Proving that great minds think alike, the Ripon Commonwealth Press:
With this redux of the 2010 gubernatorial election, Barrett tees up the ball that Walker slammed a year ago last February.
But how to improve the state?
That’s the key question for the next four weeks.
For better or worse — and it seems everyone has made up their minds on the matter — Walker has answered the question during the first one-third of his term.
And his opponent?
Barrett has yet to say how much he would spend to restore cuts to education, local governments or health care, or how he would get the money. Neither he nor his chief rival, former Dane County Executive Kathleen Falk, gave details during the primary campaign on how they would roll back Walker’s cuts. (Secretary of State Doug La Follette and especially state Sen. Kathleen Vinehout were more forthcoming. That they garnered few votes relative to their opponents says more about us than it does about them.)
Now it’s time for Barrett to offer a specific plan for what he would do, and undo, to keep Wisconsin’s fiscal house in order while assuring that the truly needy receive care, public schools and universities are adequately financed, aid to local units of government is sufficient and state agencies exercise the fiscal austerity shown by a private sector that has balanced budgets through efficiencies, benefit cuts, wage freezes and layoffs.
The Commonwealth Press adds this about the state’s fiscal condition, blame for which goes both directions since the state’s books are legally, not correctly, balanced:
Politics by definition … is a zero-sum game.
“Fairness” and “equity” are abstractions anchored only in the gains or losses of the observer.

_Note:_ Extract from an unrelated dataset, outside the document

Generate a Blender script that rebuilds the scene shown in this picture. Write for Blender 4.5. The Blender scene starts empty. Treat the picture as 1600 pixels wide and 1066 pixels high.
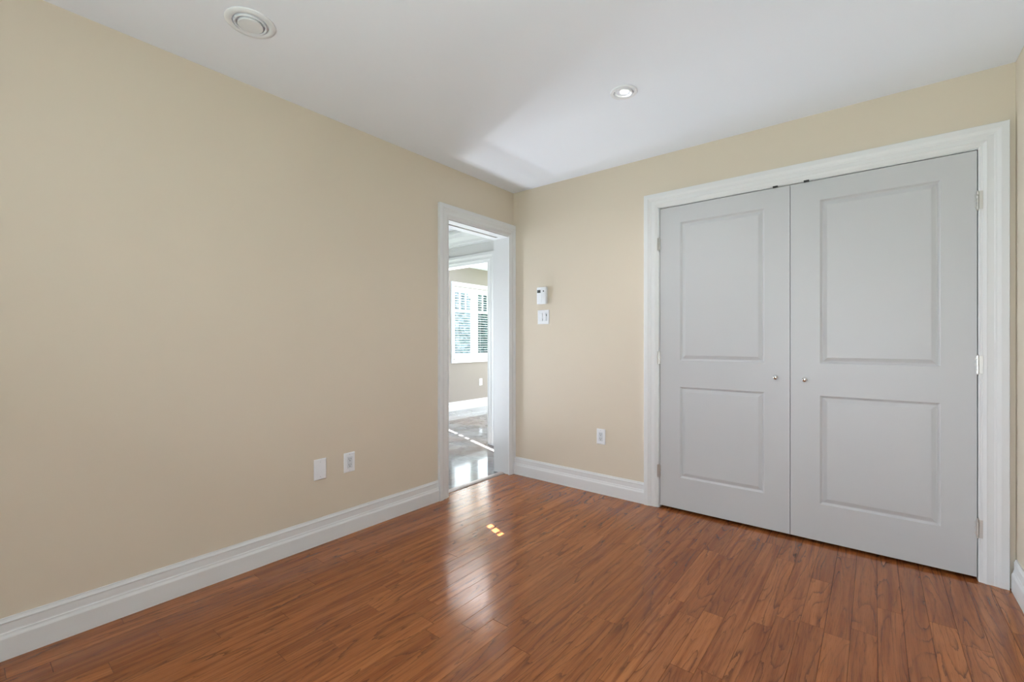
import bpy, bmesh, math, random
from mathutils import Vector, Matrix
random.seed(7)
SC = bpy.context.scene
COL = SC.collection
PI = math.pi

# ------------------------------------------------------------------ camera
TH = math.radians(38.72)
CAM = Vector((2.456, -3.085, 1.147))
cam = bpy.data.cameras.new('camera')
cam.sensor_width = 36.0
cam.lens = 706.0 * 36.0 / 1600.0
cam.shift_y = 1.0 / 1600.0
cam.clip_start = 0.02
camo = bpy.data.objects.new('camera', cam)
COL.objects.link(camo)
camo.location = CAM
camo.rotation_euler = (PI / 2, 0, TH)
SC.camera = camo

# ------------------------------------------------------------------ view, world, lights
SC.view_settings.view_transform = 'Standard'
SC.view_settings.look = 'None'
SC.view_settings.gamma = 1.0
SC.view_settings.use_curve_mapping = False
SC.view_settings.exposure = 0.11

world = bpy.data.worlds.new('sky')
SC.world = world
world.use_nodes = True
bg = world.node_tree.nodes['Background']
bg.inputs[0].default_value = (0.86, 0.94, 1.0, 1)
bg.inputs[1].default_value = 1.15


def area(name, loc, direction, sx, sy, power, color=(1, 1, 1), spread=180.0):
    l = bpy.data.lights.new(name, 'AREA')
    l.shape = 'RECTANGLE'
    l.size = sx
    l.size_y = sy
    l.energy = power
    l.color = color
    l.spread = math.radians(spread)
    o = bpy.data.objects.new(name, l)
    COL.objects.link(o)
    o.location = loc
    o.rotation_euler = Vector(direction).to_track_quat('-Z', 'Y').to_euler()
    return o


SUN_DIR = Vector((1, -0.40, -0.60))
sun = bpy.data.lights.new('sun', 'SUN')
sun.energy = 40.0
sun.angle = math.radians(0.12)
suno = bpy.data.objects.new('sun', sun)
COL.objects.link(suno)
suno.location = (-8, 4, 6)
suno.rotation_euler = SUN_DIR.to_track_quat('-Z', 'Y').to_euler()

# daylight at the window behind the camera, fill lamps added in far room and hall,
# and bounce off the sunlit hall floor
DAY = (0.885, 0.968, 1.08)
POW = dict(back=2.0, backup=32.0, far=1.0, farup=68.0, door=17.0, side=4.6, tile=13.0, near=13.5, spot=15.0, sun=100.0, sky=8.0)
sun.energy = POW['sun']
bg.inputs[1].default_value = POW['sky']
area('daylight_back_window', (2.1, -4.17, 1.35), (0.04, 1, 0.05), 0.9, 1.4, POW['back'], DAY, 130.0)
area('fill_back_sill', (2.1, -4.15, 0.75), (0.20, 0.62, 0.80), 0.9, 0.3, POW['backup'], DAY, 160.0)  # upward fill lamp added to lift the ceiling
area('fill_far_room', (-1.1, 4.36, 1.4), (0, -1, 0.05), 2.6, 1.9, POW['far'], DAY)  # fill lamp added at the unseen patio opening
area('fill_far_ceiling', (-1.15, 1.75, 0.06), (-0.12, -0.05, 1), 0.9, 0.9, POW['farup'], DAY, 64.0)  # upward fill added to brighten the far ceiling and its floor reflection
area('fill_front_door', (-2.90, -0.30, 1.05), (1, 0.0, 0.0), 0.75, 1.7, POW['door'], DAY, 90.0)  # hall fill lamp added inside the unseen front door
area('fill_hall_side', (-1.9, -1.55, 1.2), (1.9, 1.15, 0.06), 0.5, 1.6, POW['side'], DAY, 58.0)  # added fill aimed through the doorway, no window behind it
area('daylight_hall_floor', (-2.6, 0.15, 0.04), (1, -0.353, 0.72), 0.2, 0.2, POW['tile'], DAY, 110.0)
area('fill_hall_tiles', (-0.75, -0.43, 0.03), (0.35, 0.0, 0.9), 0.6, 0.6, POW['near'], DAY, 120.0)  # upward fill added by the doorway, stands in for tile bounce

# ------------------------------------------------------------------ materials


def sc(r, g, b):
    def f(c):
        c /= 255.0
        return c / 12.92 if c <= 0.04045 else ((c + 0.055) / 1.055) ** 2.4
    return (f(r), f(g), f(b), 1.0)


class NT:
    def __init__(s, name):
        s.m = bpy.data.materials.new(name)
        s.m.use_nodes = True
        s.t = s.m.node_tree
        s.n = s.t.nodes
        s.p = s.n['Principled BSDF']

    def add(s, typ, **kw):
        x = s.n.new(typ)
        for k, v in kw.items():
            setattr(x, k, v)
        return x

    def link(s, a, b):
        s.t.links.new(a, b)

    def math(s, op, a, b=None, clamp=False):
        x = s.add('ShaderNodeMath', operation=op)
        x.use_clamp = clamp
        for i, v in enumerate((a, b)):
            if v is None:
                continue
            if isinstance(v, (int, float)):
                x.inputs[i].default_value = v
            else:
                s.link(v, x.inputs[i])
        return x.outputs[0]

    def mix(s, f, a, b, blend='MIX'):
        x = s.add('ShaderNodeMix', data_type='RGBA', blend_type=blend)
        for i, v in ((0, f), (6, a), (7, b)):
            if isinstance(v, (int, float)):
                x.inputs[i].default_value = v
            elif isinstance(v, tuple):
                x.inputs[i].default_value = v
            else:
                s.link(v, x.inputs[i])
        return x.outputs[2]

    def noise(s, vec, scale, detail=2.0, rough=0.5, dist=0.0):
        x = s.add('ShaderNodeTexNoise')
        x.inputs['Scale'].default_value = scale
        x.inputs['Detail'].default_value = detail
        x.inputs['Roughness'].default_value = rough
        x.inputs['Distortion'].default_value = dist
        s.link(vec, x.inputs['Vector'])
        return x.outputs['Fac']

    def smooth(s, v, lo, hi):
        x = s.add('ShaderNodeMapRange', interpolation_type='SMOOTHSTEP')
        s.link(v, x.inputs[0])
        x.inputs[1].default_value = lo
        x.inputs[2].default_value = hi
        return x.outputs[0]

    def bump(s, h, strength, dist):
        x = s.add('ShaderNodeBump')
        x.inputs['Strength'].default_value = strength
        x.inputs['Distance'].default_value = dist
        s.link(h, x.inputs['Height'])
        return x.outputs[0]


def painted(name, col, rough, var=0.03, bumps=0.0, bscale=300.0):
    """paint with faint roller texture"""
    t = NT(name)
    co = t.add('ShaderNodeTexCoord').outputs['Object']
    n = t.noise(co, 2.3, 3.0)
    dark = tuple(c * (1 - var) for c in col[:3]) + (1,)
    t.link(t.mix(n, dark, col), t.p.inputs['Base Color'])
    t.p.inputs['Roughness'].default_value = rough
    if bumps:
        h = t.noise(co, bscale, 2.0)
        t.link(t.bump(h, bumps, 0.001), t.p.inputs['Normal'])
    return t.m


def plain(name, col, rough=0.4, metal=0.0):
    t = NT(name)
    co = t.add('ShaderNodeTexCoord').outputs['Object']
    n = t.noise(co, 60.0, 2.0)
    dark = tuple(c * 0.96 for c in col[:3]) + (1,)
    t.link(t.mix(n, dark, col), t.p.inputs['Base Color'])
    t.p.inputs['Roughness'].default_value = rough
    t.p.inputs['Metallic'].default_value = metal
    return t.m


def emitter(name, col, strength):
    t = NT(name)
    t.p.inputs['Base Color'].default_value = col
    t.p.inputs['Emission Color'].default_value = col
    t.p.inputs['Emission Strength'].default_value = strength
    return t.m


def glass_mat():
    t = NT('window_glass')
    t.p.inputs['Base Color'].default_value = (0.97, 0.99, 1, 1)
    t.p.inputs['Roughness'].default_value = 0.0
    t.p.inputs['Transmission Weight'].default_value = 1.0
    t.p.inputs['IOR'].default_value = 1.02
    return t.m


def wood_mat():
    t = NT('oak_planks')
    co = t.add('ShaderNodeTexCoord').outputs['Object']
    at = t.add('ShaderNodeAttribute', attribute_name='plank')
    rnd = at.outputs['Fac']
    sep = t.add('ShaderNodeSeparateXYZ')
    t.link(co, sep.inputs[0])

    def vec(fx, fy, ox, oy):
        c = t.add('ShaderNodeCombineXYZ')
        t.link(t.math('ADD', t.math('MULTIPLY', sep.outputs[0], fx), t.math('MULTIPLY', rnd, ox)), c.inputs[0])
        t.link(t.math('ADD', t.math('MULTIPLY', sep.outputs[1], fy), t.math('MULTIPLY', rnd, oy)), c.inputs[1])
        t.link(t.math('MULTIPLY', rnd, 61.0), c.inputs[2])
        return c.outputs[0]
    # cathedral rings: contour lines of a noise field stretched along the plank
    f1 = t.noise(vec(8.5, 0.85, 83.0, 47.0), 1.0, 1.5, 0.45, 0.25)
    fine = t.noise(vec(75.0, 9.0, 31.0, 19.0), 1.0, 4.0, 0.65)
    k = t.math('MULTIPLY', t.math('ADD', f1, t.math('MULTIPLY', fine, 0.045)), 15.0)
    fr = t.math('FRACT', k)
    line = t.math('POWER', fr, 8.0)
    line = t.math('MULTIPLY', line, t.smooth(fr, 1.0, 0.985))
    fade = t.smooth(t.noise(vec(14.0, 2.0, 11.0, 71.0), 1.0, 2.0), 0.33, 0.62)
    line = t.math('MULTIPLY', line, t.math('ADD', t.math('MULTIPLY', fade, 0.8), 0.2))
    pores = t.noise(vec(420.0, 14.0, 17.0, 29.0), 1.0, 2.0, 0.6)
    pores = t.smooth(pores, 0.50, 0.72)
    streak = t.noise(vec(38.0, 1.4, 57.0, 23.0), 1.0, 3.0, 0.6)
    wn = t.add('ShaderNodeTexWhiteNoise', noise_dimensions='1D')
    t.link(t.math('MULTIPLY', rnd, 917.0), wn.inputs['W'])
    tone = wn.outputs['Value']
    A = WOOD_A
    base = t.mix(tone, WOOD_A, WOOD_B)
    base = t.mix(t.smooth(streak, 0.35, 0.72), base, WOOD_C)
    base = t.mix(t.math('MULTIPLY', pores, 0.38), base, WOOD_D)
    base = t.mix(t.math('MULTIPLY', line, 0.95), base, WOOD_D)
    seam = t.add('ShaderNodeAttribute', attribute_name='seam').outputs['Fac']
    base = t.mix(t.math('MULTIPLY', seam, 0.5), base, WOOD_D)
    t.link(base, t.p.inputs['Base Color'])
    rg = t.noise(vec(30.0, 5.0, 5.0, 9.0), 1.0, 2.0)
    t.link(t.math('ADD', t.math('MULTIPLY', rg, 0.08), 0.085), t.p.inputs['Roughness'])
    t.p.inputs['Specular IOR Level'].default_value = 0.85
    t.p.inputs['Specular Tint'].default_value = (1.0, 0.66, 0.42, 1)
    h = t.math('ADD', t.math('MULTIPLY', pores, -0.35), t.math('MULTIPLY', t.noise(vec(26.0, 2.2, 3.0, 7.0), 1.0, 2.0), 1.4))
    t.link(t.bump(h, 0.10, 0.0022), t.p.inputs['Normal'])
    return t.m


WOOD_A = sc(148, 86, 46)
WOOD_B = sc(178, 109, 60)
WOOD_C = sc(130, 68, 34)
WOOD_D = sc(68, 31, 14)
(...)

That will remain the case long after Barrett and Walker exit the political stage.
But what won’t, what shouldn’t, change is this: Be they Democrats or Republicans, Wisconsin’s governors and legislators should never again put this state in a position where year after year they have to scramble to offset red ink because they didn’t have the fiscal discipline — the statesmanship — to spend within their means.
Now there’s a flag to which we can all salute.